I will be good. 2008 Plexiglas engraving, steel-framed light box 94 x 77.5 x 6.5 cm
I will be good., 2008, Plexiglas engraving, steel-framed light box, 94 x 77.5 x 6.5 cm

Photography and Film as Memory
“With memory, we never question its accuracy in the way we question facts. There is no quantifiable right or wrong. Far more interesting is the why of a memory, the how it came into being.”

The video work Untitled (Words about Memories but Not Exactly) (2012) presents interviews with seven figures from the Hong Kong art world. They are Johnson Chang, well-known gallerist and curator; Tsang Tak Ping, artist and founding member of Para Site; Kan Tai Keung, artist and lecturer at Chinese University; Lui Chun Kwong, artist, colleague, and studio neighbor in Fotan; Wong Wo Bik, photographer and art educator; Rosanna Li, artist and art educator; and artist Kurt Chan Yuk Keung. Over a six-month period, Leung browsed through exhibition catalogues in libraries and art archives for names of unfamiliar Hong Kong artists, particularly those “who were active between the early 1970s and 1990s and who have now been largely forgotten by us.”

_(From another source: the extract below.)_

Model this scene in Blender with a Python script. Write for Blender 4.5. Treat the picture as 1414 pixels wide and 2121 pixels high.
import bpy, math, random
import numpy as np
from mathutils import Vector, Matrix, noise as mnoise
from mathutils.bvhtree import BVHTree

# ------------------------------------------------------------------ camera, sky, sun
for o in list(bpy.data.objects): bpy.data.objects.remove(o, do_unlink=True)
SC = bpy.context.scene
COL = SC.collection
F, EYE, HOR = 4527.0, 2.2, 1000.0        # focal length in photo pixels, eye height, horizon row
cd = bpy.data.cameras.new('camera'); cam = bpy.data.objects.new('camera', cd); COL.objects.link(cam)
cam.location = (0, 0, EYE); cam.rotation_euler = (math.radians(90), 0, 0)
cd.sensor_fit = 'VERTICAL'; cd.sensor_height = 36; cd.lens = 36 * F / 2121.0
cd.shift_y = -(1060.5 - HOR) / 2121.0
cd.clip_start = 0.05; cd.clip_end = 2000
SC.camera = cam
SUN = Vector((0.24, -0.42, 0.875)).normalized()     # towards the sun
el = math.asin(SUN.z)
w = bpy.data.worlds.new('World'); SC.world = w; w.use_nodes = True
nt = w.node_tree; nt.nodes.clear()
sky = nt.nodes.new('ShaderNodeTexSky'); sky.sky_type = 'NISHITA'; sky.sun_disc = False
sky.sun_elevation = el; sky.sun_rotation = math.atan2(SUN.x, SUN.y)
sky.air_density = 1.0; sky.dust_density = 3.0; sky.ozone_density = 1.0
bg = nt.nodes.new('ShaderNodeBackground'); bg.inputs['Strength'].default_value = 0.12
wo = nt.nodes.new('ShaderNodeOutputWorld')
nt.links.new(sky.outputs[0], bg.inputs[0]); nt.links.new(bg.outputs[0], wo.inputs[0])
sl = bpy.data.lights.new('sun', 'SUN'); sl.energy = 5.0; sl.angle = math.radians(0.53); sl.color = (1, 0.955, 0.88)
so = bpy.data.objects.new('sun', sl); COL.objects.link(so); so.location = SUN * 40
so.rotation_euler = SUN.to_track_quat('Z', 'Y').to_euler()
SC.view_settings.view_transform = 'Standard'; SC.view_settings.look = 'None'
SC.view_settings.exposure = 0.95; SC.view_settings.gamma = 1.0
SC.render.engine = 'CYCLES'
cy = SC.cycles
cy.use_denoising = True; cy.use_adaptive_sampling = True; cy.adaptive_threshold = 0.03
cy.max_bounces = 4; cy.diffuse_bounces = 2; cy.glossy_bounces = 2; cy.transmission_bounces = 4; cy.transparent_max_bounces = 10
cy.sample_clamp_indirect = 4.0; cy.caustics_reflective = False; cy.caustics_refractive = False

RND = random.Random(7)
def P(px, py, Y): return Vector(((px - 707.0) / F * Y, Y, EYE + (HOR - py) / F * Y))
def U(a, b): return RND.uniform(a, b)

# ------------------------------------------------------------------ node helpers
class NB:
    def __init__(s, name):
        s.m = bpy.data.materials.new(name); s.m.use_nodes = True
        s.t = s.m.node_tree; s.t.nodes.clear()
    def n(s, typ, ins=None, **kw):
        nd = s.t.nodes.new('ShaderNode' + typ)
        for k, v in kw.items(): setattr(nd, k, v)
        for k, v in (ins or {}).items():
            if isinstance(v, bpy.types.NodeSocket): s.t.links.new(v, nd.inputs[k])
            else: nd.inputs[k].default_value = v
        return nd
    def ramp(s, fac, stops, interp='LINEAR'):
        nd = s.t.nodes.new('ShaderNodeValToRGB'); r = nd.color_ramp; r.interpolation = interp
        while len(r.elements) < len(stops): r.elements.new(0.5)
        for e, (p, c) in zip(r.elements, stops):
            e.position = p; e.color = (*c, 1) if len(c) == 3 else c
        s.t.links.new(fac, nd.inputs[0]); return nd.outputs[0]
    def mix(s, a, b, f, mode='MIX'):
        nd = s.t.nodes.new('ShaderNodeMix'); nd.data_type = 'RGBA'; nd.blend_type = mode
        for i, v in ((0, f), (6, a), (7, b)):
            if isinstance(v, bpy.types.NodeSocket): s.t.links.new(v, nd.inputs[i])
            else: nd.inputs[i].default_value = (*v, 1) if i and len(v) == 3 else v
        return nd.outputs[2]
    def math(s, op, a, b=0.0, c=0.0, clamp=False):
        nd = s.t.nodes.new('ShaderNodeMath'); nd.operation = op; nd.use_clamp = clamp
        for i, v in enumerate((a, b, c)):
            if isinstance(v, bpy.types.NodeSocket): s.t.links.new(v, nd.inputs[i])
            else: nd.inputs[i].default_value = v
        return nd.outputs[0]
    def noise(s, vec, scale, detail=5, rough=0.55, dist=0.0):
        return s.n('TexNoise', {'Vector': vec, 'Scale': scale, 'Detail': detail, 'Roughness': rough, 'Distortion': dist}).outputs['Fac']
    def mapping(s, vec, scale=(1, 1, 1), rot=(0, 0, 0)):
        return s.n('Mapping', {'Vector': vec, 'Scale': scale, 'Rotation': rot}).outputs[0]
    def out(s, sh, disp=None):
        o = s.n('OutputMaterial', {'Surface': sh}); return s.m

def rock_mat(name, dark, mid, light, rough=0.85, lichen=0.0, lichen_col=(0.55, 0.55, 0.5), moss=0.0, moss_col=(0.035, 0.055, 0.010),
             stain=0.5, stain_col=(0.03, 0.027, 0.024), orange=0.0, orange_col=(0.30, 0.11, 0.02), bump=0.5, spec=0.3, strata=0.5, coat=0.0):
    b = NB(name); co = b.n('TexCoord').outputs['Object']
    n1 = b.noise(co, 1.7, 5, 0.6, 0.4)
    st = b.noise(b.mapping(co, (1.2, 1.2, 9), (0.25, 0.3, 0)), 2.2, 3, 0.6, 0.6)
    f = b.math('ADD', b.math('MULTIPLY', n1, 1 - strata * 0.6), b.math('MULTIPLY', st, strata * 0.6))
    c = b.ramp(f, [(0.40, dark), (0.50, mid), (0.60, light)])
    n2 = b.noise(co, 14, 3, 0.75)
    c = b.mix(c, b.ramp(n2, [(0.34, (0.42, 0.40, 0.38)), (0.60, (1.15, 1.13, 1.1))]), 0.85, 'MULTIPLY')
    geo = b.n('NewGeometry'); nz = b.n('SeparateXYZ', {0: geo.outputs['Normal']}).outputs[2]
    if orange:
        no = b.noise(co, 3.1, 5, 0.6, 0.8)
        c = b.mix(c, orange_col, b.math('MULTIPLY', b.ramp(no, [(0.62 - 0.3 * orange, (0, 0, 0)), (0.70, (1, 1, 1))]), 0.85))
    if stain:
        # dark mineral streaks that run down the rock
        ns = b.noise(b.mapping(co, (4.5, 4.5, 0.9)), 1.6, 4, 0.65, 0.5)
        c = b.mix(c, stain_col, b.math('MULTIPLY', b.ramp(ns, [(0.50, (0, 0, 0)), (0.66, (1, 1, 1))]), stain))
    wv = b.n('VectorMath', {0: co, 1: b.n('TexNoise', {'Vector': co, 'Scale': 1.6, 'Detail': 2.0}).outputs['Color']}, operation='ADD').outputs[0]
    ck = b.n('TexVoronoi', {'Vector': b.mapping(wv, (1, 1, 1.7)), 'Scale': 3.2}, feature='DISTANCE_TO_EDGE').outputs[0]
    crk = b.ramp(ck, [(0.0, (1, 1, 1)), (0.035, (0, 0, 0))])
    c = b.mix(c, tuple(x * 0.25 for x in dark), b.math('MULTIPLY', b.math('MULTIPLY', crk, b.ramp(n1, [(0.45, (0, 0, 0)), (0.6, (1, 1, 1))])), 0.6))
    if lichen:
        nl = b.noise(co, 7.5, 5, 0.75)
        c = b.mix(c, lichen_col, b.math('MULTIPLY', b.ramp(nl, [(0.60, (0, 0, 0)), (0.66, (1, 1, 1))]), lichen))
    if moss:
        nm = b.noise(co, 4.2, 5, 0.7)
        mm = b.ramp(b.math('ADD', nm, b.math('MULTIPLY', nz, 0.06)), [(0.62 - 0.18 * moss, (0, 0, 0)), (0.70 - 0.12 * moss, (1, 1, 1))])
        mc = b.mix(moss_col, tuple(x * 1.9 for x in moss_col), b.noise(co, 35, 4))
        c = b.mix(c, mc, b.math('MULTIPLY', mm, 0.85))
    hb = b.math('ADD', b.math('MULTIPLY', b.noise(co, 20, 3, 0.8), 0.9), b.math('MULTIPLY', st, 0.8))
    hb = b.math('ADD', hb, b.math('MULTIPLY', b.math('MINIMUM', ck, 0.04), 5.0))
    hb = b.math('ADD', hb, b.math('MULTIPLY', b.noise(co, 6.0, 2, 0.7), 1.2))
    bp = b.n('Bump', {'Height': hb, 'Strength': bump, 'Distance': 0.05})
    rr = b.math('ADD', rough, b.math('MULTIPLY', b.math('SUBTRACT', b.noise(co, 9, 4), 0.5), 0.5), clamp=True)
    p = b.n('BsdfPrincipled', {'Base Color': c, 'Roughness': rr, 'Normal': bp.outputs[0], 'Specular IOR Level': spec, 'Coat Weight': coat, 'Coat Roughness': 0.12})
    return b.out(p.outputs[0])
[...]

Untitled (Words about Memories but Not Exactly) is about research. It is a kind of documentary, and not just because it involves video recordings of interviews in a standard biographical television format. The idea is predicated on uncovering information about a group of artists, an approach familiar in the art world today, which delights in resurrecting lost souls, and reestablishing facts and positions by deconstructing archives and reactivating memory: rewriting history. But that is not exactly Leung’s idea, for memory plays a key role in his work. He took his shortlist to the interviewees, aware that their memories of the people named and events described might differ. The process of gaining knowledge through discourse, by seeking answers to questions asked, is undone by discrepancy. These contradictions are given weight in the work via additional subtitles that appear on the screen as affirmation and contradiction of facts. These discrepancies speak directly to the audience. Leung is deft at revealing the flaws in human nature—it is an enduring quality in his work. “People have an agenda. They know what they want. They take what they need,” he explains. “My process is always trying to see what I don’t need.”